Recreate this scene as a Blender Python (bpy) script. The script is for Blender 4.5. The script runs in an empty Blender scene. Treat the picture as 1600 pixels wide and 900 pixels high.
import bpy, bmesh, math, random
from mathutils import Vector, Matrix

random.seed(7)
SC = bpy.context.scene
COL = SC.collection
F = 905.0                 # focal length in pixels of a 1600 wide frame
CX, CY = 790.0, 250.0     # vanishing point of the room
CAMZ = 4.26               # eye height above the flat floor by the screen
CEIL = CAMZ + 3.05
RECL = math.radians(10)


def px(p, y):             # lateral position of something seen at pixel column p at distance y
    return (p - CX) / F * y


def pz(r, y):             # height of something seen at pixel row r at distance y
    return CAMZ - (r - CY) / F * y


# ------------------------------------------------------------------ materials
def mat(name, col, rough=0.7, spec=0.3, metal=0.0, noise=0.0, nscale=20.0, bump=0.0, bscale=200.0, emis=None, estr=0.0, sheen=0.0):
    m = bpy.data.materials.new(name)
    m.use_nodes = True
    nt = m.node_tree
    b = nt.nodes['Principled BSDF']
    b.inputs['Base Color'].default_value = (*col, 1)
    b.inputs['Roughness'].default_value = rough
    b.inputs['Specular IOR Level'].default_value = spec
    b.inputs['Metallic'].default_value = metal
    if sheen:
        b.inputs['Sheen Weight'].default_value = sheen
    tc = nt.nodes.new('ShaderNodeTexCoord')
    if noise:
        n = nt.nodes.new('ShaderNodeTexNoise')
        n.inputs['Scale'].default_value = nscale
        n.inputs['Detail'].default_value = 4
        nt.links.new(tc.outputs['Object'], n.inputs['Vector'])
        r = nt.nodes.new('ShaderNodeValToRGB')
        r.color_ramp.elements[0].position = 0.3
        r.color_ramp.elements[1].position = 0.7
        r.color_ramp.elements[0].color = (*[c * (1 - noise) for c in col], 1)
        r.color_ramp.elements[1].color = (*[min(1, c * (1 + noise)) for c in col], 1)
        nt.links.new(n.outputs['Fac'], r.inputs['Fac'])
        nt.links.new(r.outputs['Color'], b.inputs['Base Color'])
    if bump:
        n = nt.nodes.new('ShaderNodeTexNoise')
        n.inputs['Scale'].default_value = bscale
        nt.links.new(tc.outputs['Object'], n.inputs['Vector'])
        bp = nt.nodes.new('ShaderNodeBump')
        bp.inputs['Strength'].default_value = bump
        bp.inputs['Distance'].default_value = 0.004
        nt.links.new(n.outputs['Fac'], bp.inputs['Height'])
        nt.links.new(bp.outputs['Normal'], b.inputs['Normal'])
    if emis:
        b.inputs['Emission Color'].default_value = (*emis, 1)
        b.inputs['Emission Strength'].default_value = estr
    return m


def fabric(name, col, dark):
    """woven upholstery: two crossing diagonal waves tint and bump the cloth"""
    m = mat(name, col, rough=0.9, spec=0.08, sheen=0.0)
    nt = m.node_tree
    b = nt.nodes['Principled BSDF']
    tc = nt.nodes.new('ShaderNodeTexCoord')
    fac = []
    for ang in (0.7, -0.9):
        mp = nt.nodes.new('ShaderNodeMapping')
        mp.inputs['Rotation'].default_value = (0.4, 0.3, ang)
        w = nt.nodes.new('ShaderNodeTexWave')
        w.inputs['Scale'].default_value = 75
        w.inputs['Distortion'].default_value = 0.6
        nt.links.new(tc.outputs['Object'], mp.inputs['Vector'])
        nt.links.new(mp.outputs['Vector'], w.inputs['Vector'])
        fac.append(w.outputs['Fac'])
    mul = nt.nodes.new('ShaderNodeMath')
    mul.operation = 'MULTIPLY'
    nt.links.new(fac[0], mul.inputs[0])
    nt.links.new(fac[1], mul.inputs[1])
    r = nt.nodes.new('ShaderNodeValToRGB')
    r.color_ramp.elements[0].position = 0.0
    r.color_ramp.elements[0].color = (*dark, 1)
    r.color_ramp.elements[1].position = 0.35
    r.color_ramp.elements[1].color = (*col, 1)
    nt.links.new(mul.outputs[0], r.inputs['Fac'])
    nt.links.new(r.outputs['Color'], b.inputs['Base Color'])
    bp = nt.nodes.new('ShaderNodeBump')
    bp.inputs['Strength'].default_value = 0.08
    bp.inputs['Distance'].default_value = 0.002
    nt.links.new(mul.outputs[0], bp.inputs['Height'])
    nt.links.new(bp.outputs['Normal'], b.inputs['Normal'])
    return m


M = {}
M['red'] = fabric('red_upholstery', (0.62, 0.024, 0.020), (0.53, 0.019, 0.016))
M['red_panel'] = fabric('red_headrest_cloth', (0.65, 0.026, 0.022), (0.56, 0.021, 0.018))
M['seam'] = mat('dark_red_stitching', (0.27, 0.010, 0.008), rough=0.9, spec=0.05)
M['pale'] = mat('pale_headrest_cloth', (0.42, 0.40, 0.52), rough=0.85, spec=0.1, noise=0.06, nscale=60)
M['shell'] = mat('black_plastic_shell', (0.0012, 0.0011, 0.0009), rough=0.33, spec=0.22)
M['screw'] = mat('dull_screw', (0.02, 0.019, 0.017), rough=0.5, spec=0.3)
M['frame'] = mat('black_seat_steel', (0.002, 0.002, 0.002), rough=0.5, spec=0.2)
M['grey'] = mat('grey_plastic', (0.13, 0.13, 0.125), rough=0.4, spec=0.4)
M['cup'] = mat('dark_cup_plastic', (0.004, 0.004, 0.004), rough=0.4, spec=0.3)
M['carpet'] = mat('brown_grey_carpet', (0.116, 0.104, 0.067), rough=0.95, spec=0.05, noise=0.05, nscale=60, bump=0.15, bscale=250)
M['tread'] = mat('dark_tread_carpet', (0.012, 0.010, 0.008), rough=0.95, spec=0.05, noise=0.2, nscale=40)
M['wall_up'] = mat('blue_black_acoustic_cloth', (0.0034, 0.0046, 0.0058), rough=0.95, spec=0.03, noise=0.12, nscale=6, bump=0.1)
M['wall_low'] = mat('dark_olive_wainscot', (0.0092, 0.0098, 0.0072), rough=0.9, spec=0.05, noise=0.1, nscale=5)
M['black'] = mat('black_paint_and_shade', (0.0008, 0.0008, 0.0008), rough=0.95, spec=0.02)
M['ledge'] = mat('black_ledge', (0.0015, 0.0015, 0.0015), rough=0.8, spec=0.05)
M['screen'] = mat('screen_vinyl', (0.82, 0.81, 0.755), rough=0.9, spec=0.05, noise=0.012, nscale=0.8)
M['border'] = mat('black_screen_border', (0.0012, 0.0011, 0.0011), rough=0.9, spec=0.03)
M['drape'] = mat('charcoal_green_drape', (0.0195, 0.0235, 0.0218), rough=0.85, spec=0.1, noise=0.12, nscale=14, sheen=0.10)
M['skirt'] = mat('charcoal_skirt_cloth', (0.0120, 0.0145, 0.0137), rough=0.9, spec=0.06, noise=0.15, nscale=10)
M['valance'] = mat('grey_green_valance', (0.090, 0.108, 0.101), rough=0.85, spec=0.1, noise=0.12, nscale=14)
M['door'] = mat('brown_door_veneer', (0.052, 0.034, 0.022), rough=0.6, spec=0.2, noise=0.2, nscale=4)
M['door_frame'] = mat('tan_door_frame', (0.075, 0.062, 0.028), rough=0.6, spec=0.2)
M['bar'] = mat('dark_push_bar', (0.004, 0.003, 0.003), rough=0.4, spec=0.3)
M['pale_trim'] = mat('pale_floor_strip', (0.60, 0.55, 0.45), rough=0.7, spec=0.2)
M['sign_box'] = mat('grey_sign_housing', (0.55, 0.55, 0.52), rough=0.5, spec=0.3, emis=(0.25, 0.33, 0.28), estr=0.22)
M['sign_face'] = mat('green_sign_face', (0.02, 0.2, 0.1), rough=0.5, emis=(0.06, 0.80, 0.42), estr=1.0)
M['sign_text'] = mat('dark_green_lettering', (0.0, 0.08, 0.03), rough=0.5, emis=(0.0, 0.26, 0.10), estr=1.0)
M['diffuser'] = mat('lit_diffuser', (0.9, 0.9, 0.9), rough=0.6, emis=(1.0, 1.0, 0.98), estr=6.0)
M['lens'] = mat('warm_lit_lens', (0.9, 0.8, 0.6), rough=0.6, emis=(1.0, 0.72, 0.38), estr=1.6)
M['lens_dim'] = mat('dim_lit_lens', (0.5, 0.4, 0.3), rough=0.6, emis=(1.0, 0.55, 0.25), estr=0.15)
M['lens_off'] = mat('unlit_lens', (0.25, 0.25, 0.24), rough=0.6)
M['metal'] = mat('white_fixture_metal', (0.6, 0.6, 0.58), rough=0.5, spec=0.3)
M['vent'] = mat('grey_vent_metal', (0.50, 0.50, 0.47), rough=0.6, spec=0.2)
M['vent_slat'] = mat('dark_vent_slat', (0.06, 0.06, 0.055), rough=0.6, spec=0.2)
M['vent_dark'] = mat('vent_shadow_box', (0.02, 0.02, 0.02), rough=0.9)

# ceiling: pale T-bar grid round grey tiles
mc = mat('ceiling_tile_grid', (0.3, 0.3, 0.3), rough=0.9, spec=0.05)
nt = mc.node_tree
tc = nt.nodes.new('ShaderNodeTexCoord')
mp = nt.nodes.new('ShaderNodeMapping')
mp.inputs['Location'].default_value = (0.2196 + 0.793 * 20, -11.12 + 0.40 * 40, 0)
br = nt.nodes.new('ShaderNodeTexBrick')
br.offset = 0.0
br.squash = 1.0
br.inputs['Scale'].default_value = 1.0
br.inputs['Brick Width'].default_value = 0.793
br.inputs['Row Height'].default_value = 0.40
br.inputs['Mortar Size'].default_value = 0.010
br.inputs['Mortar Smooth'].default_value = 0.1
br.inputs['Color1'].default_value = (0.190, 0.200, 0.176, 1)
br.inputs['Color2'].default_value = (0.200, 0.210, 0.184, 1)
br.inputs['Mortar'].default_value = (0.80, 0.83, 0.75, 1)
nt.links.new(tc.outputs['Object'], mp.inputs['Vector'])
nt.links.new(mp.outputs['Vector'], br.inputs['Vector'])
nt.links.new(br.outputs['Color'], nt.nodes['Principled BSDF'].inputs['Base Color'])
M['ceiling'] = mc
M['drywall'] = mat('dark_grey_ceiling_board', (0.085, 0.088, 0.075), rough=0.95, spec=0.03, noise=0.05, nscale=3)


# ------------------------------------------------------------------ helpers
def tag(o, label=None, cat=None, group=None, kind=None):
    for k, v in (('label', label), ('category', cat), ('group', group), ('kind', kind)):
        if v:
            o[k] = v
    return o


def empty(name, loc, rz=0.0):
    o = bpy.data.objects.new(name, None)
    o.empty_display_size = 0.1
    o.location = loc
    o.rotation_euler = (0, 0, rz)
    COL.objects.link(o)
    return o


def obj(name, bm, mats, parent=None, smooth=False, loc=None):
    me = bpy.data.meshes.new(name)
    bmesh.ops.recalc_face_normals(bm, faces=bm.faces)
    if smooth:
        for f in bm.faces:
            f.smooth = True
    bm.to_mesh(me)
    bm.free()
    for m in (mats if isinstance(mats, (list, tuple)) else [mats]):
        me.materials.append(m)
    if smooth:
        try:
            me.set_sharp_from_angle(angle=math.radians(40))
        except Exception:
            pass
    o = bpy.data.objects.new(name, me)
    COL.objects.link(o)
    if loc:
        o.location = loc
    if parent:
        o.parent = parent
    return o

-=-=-

TASK: Print, please, the lines above from the very first through the one that holds "from mathutils import Vector, Matrix", both included, word for word and with nothing else.

EXERCISE RESPONSE:
Recreate this scene as a Blender Python (bpy) script. The script is for Blender 4.5. The script runs in an empty Blender scene. Treat the picture as 1600 pixels wide and 900 pixels high.
import bpy, bmesh, math, random
from mathutils import Vector, Matrix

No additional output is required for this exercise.